03 – Por que o narrador é demitido do jornal?

      O narrador é demitido porque não há crimes de grande repercussão para ele cobrir, e o jornal está em uma "fase ruim".

04 – Qual é a nova proposta de trabalho oferecida ao narrador?

      O narrador é convidado a escrever a seção "De Mulher para Mulher, O nosso consultório sentimental" no jornal Mulher, assinando com um pseudônimo feminino.

05 – Qual é a reação do editor quando o narrador sugere o pseudônimo "Nathanael Lessa"?

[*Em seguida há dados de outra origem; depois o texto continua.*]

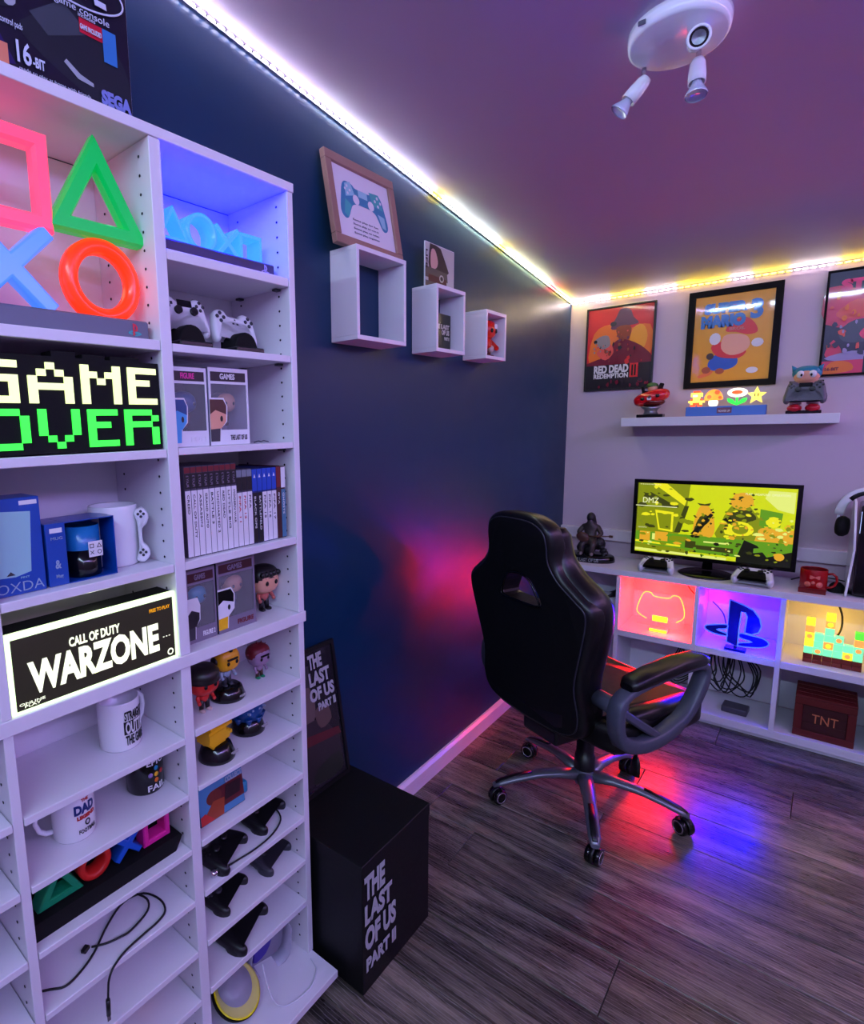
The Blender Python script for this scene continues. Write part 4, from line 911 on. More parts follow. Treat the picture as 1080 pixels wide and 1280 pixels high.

      O editor, Oswaldo Peçanha, fica irritado e rejeita o nome, afirmando que o jornal só usa nomes "do agrado da Classe C" e que ninguém usa pseudônimo masculino ali.

06 – Qual é o nome verdadeiro do editor do jornal Mulher?

      O nome verdadeiro do editor é Maria de Lourdes.

07 – Quais temas são abordados neste fragmento do conto?

      O fragmento aborda temas como a busca por histórias sensacionalistas na imprensa, a natureza cíclica dos escândalos, a precariedade do trabalho jornalístico e as convenções de gênero na sociedade.